Bagaimana Keserakahan Manusia pada Minyak Kelapa Sawit Merusak Hutan?

By Sysilia Tanhati, Rabu, 15 Januari 2025 | 16:00 WIB
Bagaimana keserakahan kita terhadap minyak kelapa sawit menghancurkan hutan hujan tropis dan habitat spesies?
Bagaimana keserakahan kita terhadap minyak kelapa sawit menghancurkan hutan hujan tropis dan habitat spesies? (Uwe Aranas/CC BY-SA 3.0)

Minyak kelapa sawit digunakan untuk banyak hal

Minyak kelapa sawit ada dalam segala hal. Mulai dari cokelat hingga roti, mi instan hingga sampo dan berbagai produk kosmetik. Secara global, setiap orang mengonsumsi rata-rata 8 kilogram minyak kelapa sawit setiap tahun. Dan hampir 50 persen dari produk penting dalam kehidupan kita sehari-hari mengandung minyak kelapa sawit.
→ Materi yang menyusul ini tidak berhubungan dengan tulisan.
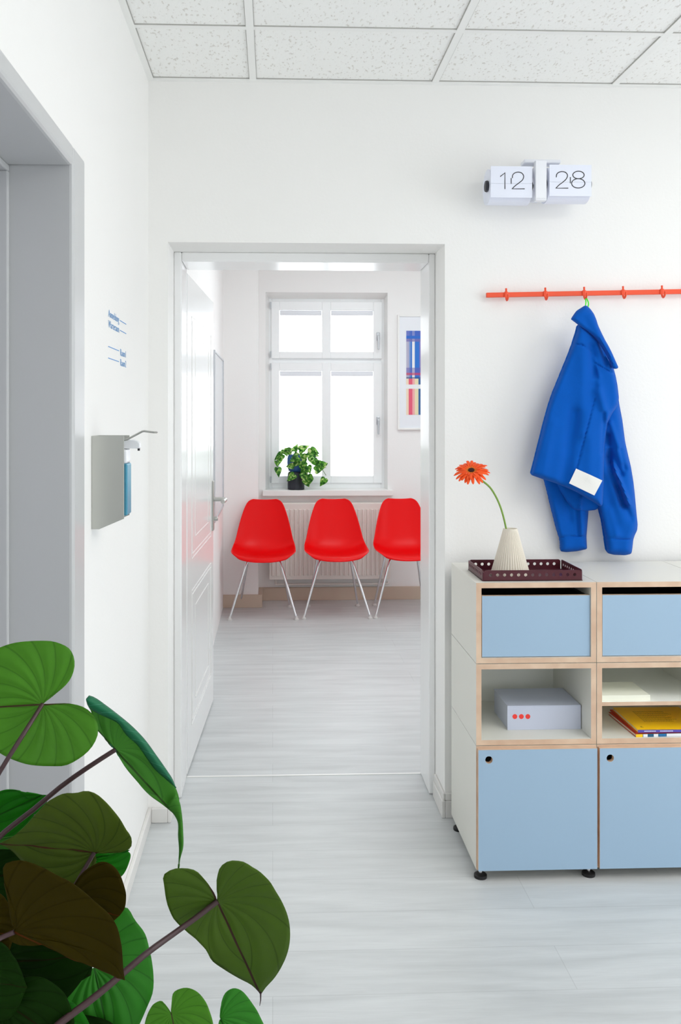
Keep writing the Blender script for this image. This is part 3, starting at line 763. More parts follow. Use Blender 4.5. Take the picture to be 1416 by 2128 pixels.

Minyak sawit murah dan ada di mana-mana. Minyak ini digunakan dalam ribuan produk sehari-hari. Minyak sawit juga merupakan minyak sayur yang paling banyak dikonsumsi di planet ini. Namun, penggunaan minyak sawit menjadi kontroversi. Hal ini karena sebagian besar hutan hujan ditebang atau dibakar untuk membuka jalan bagi perkebunan kelapa sawit.

Tidak ramah lingkungan

Perkebunan pohon kelapa sawit menggantikan sebagian besar hutan hujan, terutama di negara-negara Asia Tenggara. Kerusakan lingkungan serupa pun terlihat di beberapa negara Afrika barat dan tengah. Perkebunan kelapa sawit merampas habitat alami tanaman dan hewan asli.

“Kelapa sawit kini meliputi 11 persen wilayah Sumatera di Indonesia,” ujar Mohanty. Di tempat-tempat seperti Sumatera, pertumbuhan industri ini juga mendorong beberapa spesies satwa liar hutan hujan ke ambang kepunahan.

Di Indonesia dan Malaysia, banyak hewan liar yang terancam punah kehilangan tempat tinggalnya untuk memberi ruang bagi kelapa sawit. Ada gajah, harimau, bekantan, dan badak Sumatera.

Malaysia dan Indonesia merupakan satu-satunya rumah bagi sekitar 80.000 orang utan yang terancam punah dan habitat mereka terus-menerus terancam deforestasi akibat perkebunan kelapa sawit.

Hampir 50 persen dari hilangnya hutan alam berada di luar lahan yang diperuntukkan bagi penebangan atau produksi komersial. Hal ini diungkap oleh lembaga nirlaba Forest Watch Indonesia.

Hilangnya hutan hujan membatasi kemampuan untuk menyerap sejumlah besar karbon. Hal ini pada akhirnya menghancurkan habitat yang kaya akan keanekaragaman hayati.

Petak-petak hutan yang luas dibakar untuk produksi minyak sawit karena ini adalah cara termurah. Para ahli mengatakan hal ini semakin memperburuk situasi. Penebangan pohon secara besar-besaran sering kali melepaskan sejumlah besar karbon ke atmosfer melalui asap.

Emisi karbon dioksida bersih dari perubahan penggunaan lahan akibat perkebunan kelapa sawit meningkat dari 92 menjadi 1.984 teragram karbon dioksida per tahun di Indonesia, Malaysia, dan Papua Nugini, antara tahun 1990 dan 2010, sebuah studi yang ditinjau sejawat tentang deforestasi kelapa sawit mengungkapkan. Selama periode ini, diperkirakan sekitar 9,6 juta ha lahan diubah menjadi perkebunan kelapa sawit industri.